Chanel cleared in French counterfeit case
A French appeals court on Friday fined Chanel 200,000 euros in damages for stealing a design from a local knitwear supplier, overturning a 2009 ruling clearing the fashion house.
The case pitted World Tricot, a now-bankrupt small firm that manufactured high-end knits, against Chanel and was seen as a test of the rights enjoyed by skilled artisans toiling in a luxury industry dominated by the big players.
World Tricot founder Carmel Colle was seeking 2.5 million euros (3.7 million dollars) from Chanel for alleged counterfeit after she spotted in a shop window a Chanel vest with a crochet design that she claimed was hers.
The simple cable design with black edging had been previously submitted to Chanel's studio and rejected, Colle claims.
In 2009, the Paris commercial tribunal ruled that Chanel had not stolen the design although it did order it to pay 400,000 euros in damages to World Tricot for breaking the contract.

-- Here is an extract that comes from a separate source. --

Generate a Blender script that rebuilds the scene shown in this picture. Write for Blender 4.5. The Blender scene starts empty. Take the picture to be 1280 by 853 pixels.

Friday's ruling said that "a visual comparison of the original and the crocheted Chanel vest shows that the vest is a slavish copy".
Colle was in tears. And her lawyer Pascal Crehange said the judgment was a "recognition of the creativity of those working in the shadows".
Chanel immediately launched damage control saying it stemmed from a misunderstanding and underlining that it was the first case of its kind against the fashion house.
A former community organiser, Colle founded her company with help from charity foundations that supported her project to hire jobless women from an economically-depressed region of eastern France.